The public isn't buying it. A large majority -- 64 to 32 in CBS polls -- opposes Bush's conduct of the war.
Yet the opposition party has been mostly missing in action. Democratic pollsters and political advisers seem to believe that with Bush failing as a war president Democrats should stay out of the way and let him sink.
There is an obsessive worry that Democrats, above all, cannot risk looking weak on defense. If the war keeps going badly and Democrats are seen as opposing it, one strategist told me, they risk getting the blame.

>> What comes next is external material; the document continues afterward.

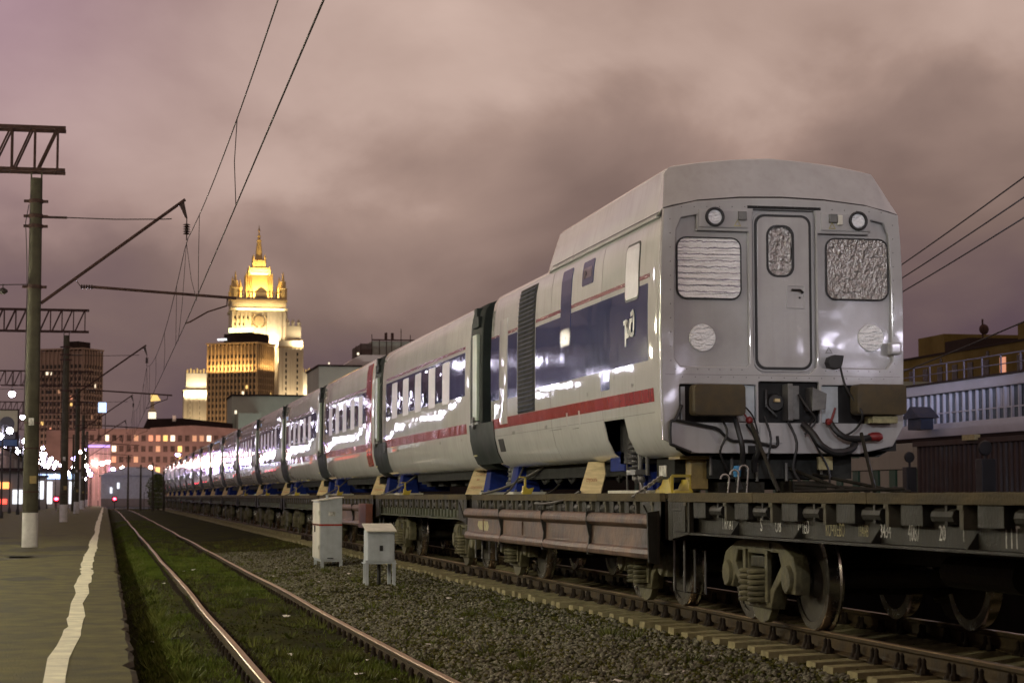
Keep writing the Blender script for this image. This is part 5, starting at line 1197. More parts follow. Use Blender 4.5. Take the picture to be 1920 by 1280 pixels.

Senior foreign policy Democrats, such as Senators Joseph Biden, John Kerry, and Hillary Clinton, have been willing to criticize Bush's decision to take the country to war on false pretenses, as well as his conduct of the war. But they have not offered a serious discussion of how to get us out.
This mentality is the opposite of leadership. The failure of the opposition party to offer a coherent alternative is one reason why support for the Democrats has not been rising as support for Bush sinks. It is why Democrats have become the butt of Jay Leno jokes as not standing for anything.
One Democrat who has offered another course -- and he must be feeling very lonely -- is Senator Russ Feingold of Wisconsin. He has urged the United States to make a commitment to get all combat troops out of Iraq by the end of 2006. As Feingold says, we need a coherent alternative to either ''stay the course" or ''cut and run." That alternative is phased withdrawal.
Feingold told a Los Angeles audience in late August: ''The president and others say that if we leave, it will just be chaos in Iraq. Well, right now when you come to Iraq, you can't even drive from the airport to the Green Zone" Even inside the supposedly secure Green Zone, Feingold recounted, he was given a helmet and flak jacket.
He added: ''The president says if we leave Iraq on some kind of a timetable, our enemies will know that we are weak. I would say that without a plan to finish, our enemies will know that we have fallen into a trap." Feingold further observed that by calling for a timetable for withdrawal, he had broken what had become a disabling ''taboo."
Critics of the war should be seriously exploring how a phased withdrawal would actually work. If the United States agreed to pull out, what role might NATO and the UN play? What could be expected of other states in the region?
Among many Democratic policy intellectuals unwilling to embrace a timetable for full withdrawal, the second-best is seen as a large reduction of troop levels. The idea is to pull back troops from forward positions where they are exposed to attack, and keep a smaller force garrisoned in Baghdad and other bases.
In principle, this is clever politics -- some troops could come home, and casualties might be reduced. The problem is that the countryside would essentially be ceded to insurgents, who would loudly proclaim their victory over the Great Satan. Iraq would actually be pushed closer to civil war. There would be just enough American troops to continue to be a lightning rod for armed insurgency, but far too few to pacify the place. A full withdrawal would make much more sense.
The dithering Democrats may find that public opinion has passed them by. In the most recent CBS News poll, American adults, by a large margin of 59 to 36, want the United States out of Iraq as soon as possible, even if the country is not stabilized. Among Democrats, the margin rises to 73 to 24, or 3 to 1.
Feingold is no radical. He gets elected in a swing state as a man of integrity and independence. He teamed up with Republican John McCain on campaign finance reform. He voted in favor of John Roberts for chief justice.
If the war is still going on in 2008, an antiwar candidate such as Feingold would be an odds-on favorite to win the Democratic presidential nomination over bigger names disabled by their own fatal caution.